Des maires jouent le jeu
A Neuilly-sur-Seine, le maire UDI Jean-Christophe Fromantin assure, lui aussi, n'avoir reçu "aucune pression", bien qu'il ait reçu deux e-mails et un courrier incriminant cinq livres, dont certains sont en rayon depuis 1994. Les livres sont sur le bureau du maire, qui veut les consulter avant de prendre une décision. S'il juge qu'ils font la promotion de la théorie du genre, il "les retirer[a] après en avoir parlé aux élus."
C'est la décision prise par le maire DVD du Chesnay (Yvelines) Philippe Brillault, en pointe de la contestation contre l'ouverture du mariage aux couples homosexuels. L'édile a reçu, la semaine passée, deux parents venus lui demander de retirer le livre Tango a deux papas et pourquoi pas ? des rayons de la bibliothèque. Quelques jours, plus tard, il recevait un message sur son blog et trois courriels de Chesnaysiens, "jamais agressifs" selon lui.
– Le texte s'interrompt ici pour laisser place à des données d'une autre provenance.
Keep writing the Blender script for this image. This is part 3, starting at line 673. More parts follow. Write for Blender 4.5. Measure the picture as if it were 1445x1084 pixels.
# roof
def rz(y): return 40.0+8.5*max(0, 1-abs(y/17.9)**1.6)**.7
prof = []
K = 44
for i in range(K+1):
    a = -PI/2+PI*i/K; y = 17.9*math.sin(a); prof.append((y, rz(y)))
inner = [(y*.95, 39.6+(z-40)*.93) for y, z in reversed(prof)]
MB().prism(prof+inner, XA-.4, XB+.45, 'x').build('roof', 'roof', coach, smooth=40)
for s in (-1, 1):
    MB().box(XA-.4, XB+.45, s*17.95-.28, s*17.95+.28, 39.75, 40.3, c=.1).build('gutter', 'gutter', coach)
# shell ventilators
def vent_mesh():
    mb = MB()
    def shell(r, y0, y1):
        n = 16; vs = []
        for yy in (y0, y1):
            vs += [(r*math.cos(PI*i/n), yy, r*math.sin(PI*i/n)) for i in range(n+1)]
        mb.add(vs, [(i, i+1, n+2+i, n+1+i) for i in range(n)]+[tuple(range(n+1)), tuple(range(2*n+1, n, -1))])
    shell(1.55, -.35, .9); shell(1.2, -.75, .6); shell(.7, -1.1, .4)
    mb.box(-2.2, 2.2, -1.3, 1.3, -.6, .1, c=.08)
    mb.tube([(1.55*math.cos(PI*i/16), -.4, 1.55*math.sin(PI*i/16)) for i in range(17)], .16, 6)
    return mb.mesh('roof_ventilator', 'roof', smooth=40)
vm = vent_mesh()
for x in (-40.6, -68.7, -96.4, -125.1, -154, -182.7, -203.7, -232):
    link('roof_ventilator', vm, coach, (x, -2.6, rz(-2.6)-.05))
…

La dizaine de titres auparavant stockés dans un bac accessible aux plus petits sont désormais placés en hauteur sur une étagère du "fonds des parents", dédiée à la parentalité dans le rayon jeunesse de la bibliothèque de la ville. "Nous protégeons les enfants, c'est aux parents de choisir ce qu'ils veulent pour eux", a-t-il justifié. Il se défend d'être un "censeur" et il assure que la municipalité continuera "à acheter ces livres".
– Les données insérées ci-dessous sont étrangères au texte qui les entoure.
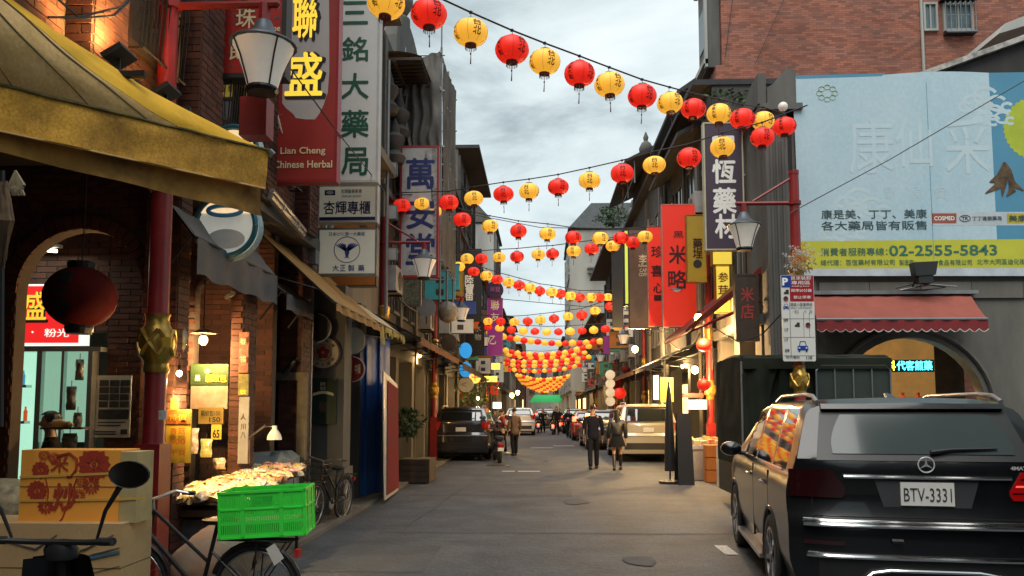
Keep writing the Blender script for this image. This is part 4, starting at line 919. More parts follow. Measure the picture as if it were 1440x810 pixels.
for v_ in range(len(b.v)): b.v[v_] = (b.v[v_][0], YS-.04+(b.v[v_][1]-YS+.05)*.06, b.v[v_][2])
b.build('ginseng_picture', gr, t)
b = MB(); px_poly(b, [(1309, 298), (1600, 298), (1600, 317), (1309, 317)], YS-.034); b.build('logo_strip', mat('vinyl_white', 0), t)
for x0, x1, m_, st, tm_ in ((1311, 1345, mat('vinyl_rust', (.32, .08, .05), .5), 'COSMED', wl), (1416, 1460, mat('vinyl_gold', (.45, .38, .03), .5), '美康', txg)):
    b = MB(); px_poly(b, [(x0, 300), (x1, 300), (x1, 314), (x0, 314)], YS-.036); b.build('logo', m_, t); letters(t, [(st, (x0+x1)/2 if x1 < 1400 else 1431, 307, 28 if x1 < 1400 else 24, 6 if x1 < 1400 else 9, tm_, .02)], YS-.039)
b = MB(); c = pY(1357, 307, YS-.037); b.tube([c+V((.10*math.cos(k*math.pi/9), 0, .06*math.sin(k*math.pi/9))) for k in range(19)], .008, 3, cap=False); b.build('logo_ring', txg, t)
letters(t, [('TR', 1357, 307, 9, 5, txg, .03), ('丁丁連鎖藥局', 1388, 307, 40, 6, txg, .02)], YS-.038)
b = MB()
for i in range(5): b.tube([pY(1118+.2*i, 300-40*i, YS-.03), pY(1113, 298-40*i, YS)], .004, 3)
# black floodlight and cables under the billboard
t = thing('floodlight', 'black floodlight on the ledge below the yellow billboard band', 'floodlight', tuple(pY(1301, 385, 14.5)))
c = pY(1301, 377, 14.4); MB().prism([c+V(q) for q in ((-.2, 0, .11), (.24, 0, .13), (.19, 0, -.12), (-.16, 0, -.14))][::-1], (0, .2, 0)).build('housing', black, t)
MB().cbox(c+V((.02, .1, -.2)), .26, .16, .14).tube([c+V((-.1, .1, -.12)), c+V((-.1, .3, -.3))], .02, 5).build('bracket', black, t)
for k, pts in enumerate(([(1260, 405), (1290, 398), (1330, 404), (1300, 408), (1270, 408)], [(1265, 408), (1310, 400), (1345, 403)])):
    o = MB().tube([pY(x, y, 14.6) for x, y in pts], .015, 5).build('cable', grey_metal if k else wire_m); tag(o, ['dark loose cable coiled on the wall ledge under the billboard', 'pale loose cable lying on the wall ledge under the billboard'][k], 'cable')
# red scalloped awning
t = thing('red_awning', 'faded red awning with a scalloped white trimmed valance over the arch', 'awning', (7, 14.5, 3))
ax0, ax1 = rect(1146, 412, 1372, 468, 14.7)[0::2]; zt = pY(1250, 414, 14.8).z; fx0, fx1 = rect(1148, 449, 1389, 450, 13.75)[0::2]; zf = pY(1260, 449, 13.75).z
b = MB(); b.grid(lambda u, v: V(((fx0+(fx1-fx0)*u)*(1-v)+(ax0+(ax1-ax0)*u)*v, 13.75+1.1*v, zf+(zt-zf)*v-.03*math.sin(math.pi*v)+.006*math.sin(u*50))), 50, 6); b.build('canopy', mat('red_faded', (.24, .055, .036), .8, var=.2, scale=3, streak=.4), t, smooth=60)
b = MB(); n = 18
b.grid(lambda u, v: V((fx0+(fx1-fx0)*u, 13.74+.01*math.sin(u*60), zf-(1-v)*(.17+.05*abs(math.sin(u*n*math.pi))))), n*8, 3); b.build('valance', mat('red_valance', (.20, .014, .016), .8, var=.2, scale=4), t, smooth=60)
MB().tube([(fx0+(fx1-fx0)*k/(n*6), 13.735, zf-.17-.05*abs(math.sin(k/(n*6)*n*math.pi))) for k in range(n*6+1)], .008, 3).build('trim', frm_w, t)
MB().tube([(fx0, 13.75, zf), (fx1, 13.75, zf)], .025, 6).tube([(fx0+.1, 13.75, zf), (ax0+.1, 14.9, zf-.1)], .018, 5).tube([(fx1-.1, 13.75, zf), (ax1-.1, 14.9, zf-.1)], .018, 5).box(ax0-.2, 14.75, zt, ax1+.1, 14.95, zt+.07).build('frame', grey_metal, t)
# tall red brick apartment building behind
RB = thing('apartment_building', 'tall red brick apartment block with grey bay windows rising behind the billboard wall', 'building', (5.7, 24, 0))
rbm = mat('tile_red', (.26, .088, .05), .8, scale=.5, var=.2, fine=.0, bump=.05)
nt_ = rbm.node_tree; bn = nt_.nodes.new('ShaderNodeTexBrick'); bn.inputs['Scale'].default_value = 1; bn.inputs['Brick Width'].default_value = .23; bn.inputs['Row Height'].default_value = .07; bn.inputs['Mortar Size'].default_value = .006
bn.inputs['Color1'].default_value = (*lin((.34, .115, .068)), 1); bn.inputs['Color2'].default_value = (.145, .048, .032, 1); bn.inputs['Mortar'].default_value = (.11, .07, .055, 1); bn.inputs['Bias'].default_value = -.15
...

Le gouvernement monte au créneau
La ministre de la Culture, Aurélie Filippetti, dénonce, dans un communiqué, les "pressions" exercées par des "mouvements extrémistes" contre des bibliothèques. Selon elle, ces groupes "somment" les personnels "de se justifier sur leur politique d'acquisition, fouillent dans les rayonnages avec une obsession particulière pour les sections jeunesse, et exigent le retrait de la consultation de tout ouvrage ne correspondant pas à la morale qu'ils prétendent incarner".
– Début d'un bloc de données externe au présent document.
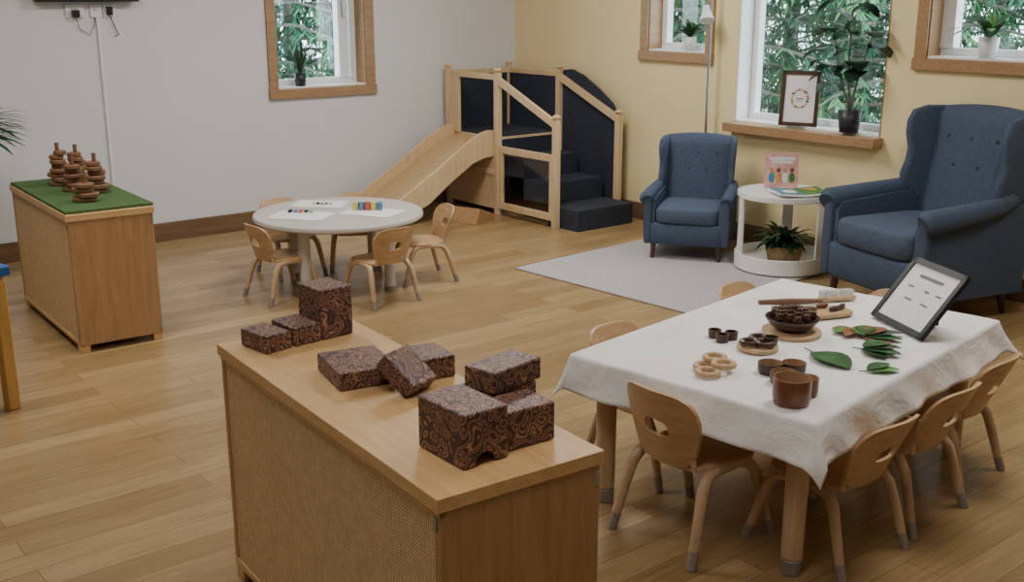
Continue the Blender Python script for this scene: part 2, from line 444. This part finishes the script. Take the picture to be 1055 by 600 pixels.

"Ça existe peut-être mais je ne suis pas au courant", réplique Béatrice Bourges, qui évoque simplement des appels téléphoniques.
Les bibliothécaires se défendent
L'Association des bibliothécaires de France (ABF) exprime son "désaccord profond avec ces prises de positions partisanes et extrêmes". Selon elle, les ouvrages incriminés par ces groupes de pression sont ceux d'une bibliographie proposée par le syndicat enseignant SNUipp-FSU de 79 livres de jeunesse pour promouvoir l'égalité femme-homme et la lutte contre l'homophobie. L'association, forte de quelque 3 000 adhérents, espère "que la liste des bibliothèques ayant procédé à ces acquisitions s'allongera" en dépit des "quelques sites web qui appellent ces derniers jours au retrait de livres, dont la liste est dressée".
Ces pressions relèvent de "l'obscurantisme, d'une sorte de fanatisme" et d'un "manque de confiance en la capacité des Français à se faire une opinion par eux-mêmes", renchérit Patrick Weil, président de Bibliothèques sans frontières (BSF). La directrice du Salon du livre jeunesse de Montreuil, Sylvie Vassallo, s'inquiète, elle aussi, des "attaques" qui "se multiplient depuis quelques mois sur le caractère 'pernicieux' de la littérature jeunesse".
Ce type de comportement n'est pas sans rappeler la situation que connaissent les bibliothèques américaines, relève Livres Hebdo. La censure exercée par différents groupes de pression y est suffisamment grave pour que l'American Library Association ait créé la "Banned Books Week", semaine contre la censure et pour la liberté de lecture.